Saturday, August 22, 2009

Preview: 'Hamlet' Illustrated by Harold Copping.



When I was just old enough to understand the stories my father would read to me as I was going to bed, my first exposure to literature was from two giant story books which he’d been given as presents when he was very young. ‘Long, Long Ago…” collected the Greek myths and “Grimm's Fairy Tales” included the original versions, those with the nastier endings that Stephen Sondheim appreciated (cf, Into The Woods).

They were both being printed on quite rough paper (having been published during wartime) but inside were brightly coloured watercolour plates illustrating the action, of Perseus confronting Medusa and pigeons pecking out Cinderella’s stepsisters' eyes. Older eyes might have considered these a bit naïve and of the kind you’d see in the storybooks that introduce classic Disney films, but I investigated those pictures for hours, even days, as they transported me away from my drab seventies existence.

So it’s with some nostalgia I flick through the pages of Arcturus Publishing’s lushly printed new edition of Hamlet, which intersperses the text with paintings and drawings by the late Victorian painter Harold Copping, wondering if my interest in Shakespeare would have developed far earlier if I’d been given this to read too. This is Hamlet presented in a similar storybook style poignantly reflecting backwards to those simpler times.

Copping, who was taught at the Royal Academy before completing his training via a Landseer Scholarship in Paris, is perhaps best known for his work on the best selling Copping Bible (which he researched by visiting Palestine), but he worked on literature too, various Dickens, "Little Women", and as I’ve discovered, this play. The paintings and engravings reproduced here were originally published in 1897 by Raphael Tuck and Sons, both as a book and postcards.

The artist presents Shakespeare's characters in a similar fairytale style to those old books, Claudius and Gertrude the very figures of a medieval king and queen, Hamlet a prince charming with golden locks. Copping’s background in Bible illustrations only really reveals itself in his depiction of a Polonius carrying a staff and sporting a gloriously whispy beard which wouldn’t look out of place on Charlton Heston’s Moses.

These pictures won’t be to everyone’s tastes; there is an element of kitsch especially in the image of Ophelia’s madness where Hamlet’s ex stares vacantly off the page as the King and Queen concernedly huddle together in the background. The illustration of her ensuing suicide owes much to John Everett Millais and I’d say that if you hate the Pre-Raphaelites with their romantic notions you’ll hate these too.

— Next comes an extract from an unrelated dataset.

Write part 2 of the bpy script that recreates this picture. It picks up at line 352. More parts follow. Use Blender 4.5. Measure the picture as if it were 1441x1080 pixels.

But I like the Pre-Raphaelites and I like these very much too. The visions of Hamlet Snr greeting first Horatio then his son on the battlements is genuinely spooky and the gravedigger is exactly as I imagine him, a wizened old man with an earthy face. In just three images we see the death of Polonius, first skulking behind the arras, next on the floor behind the curtain Hamlet nearby sword in hand and then out in the open having later been abandoned by the prince.

There is one curious drawing though (on page ninety-four) of what appears to be Hamlet drinking from the poisoned cup, which could be Copping misunderstanding the story or perhaps using artistic license (as so many have before him and since) and showing a moment during his final speech in which he hastens death having seen how quickly the concoction works on his mother. Or at least, that’s what the younger, more imaginative version of me might have decided.

'Hamlet' Illustrated by Harold Copping will be published on 1st September 2009 by Arcturus Publishing.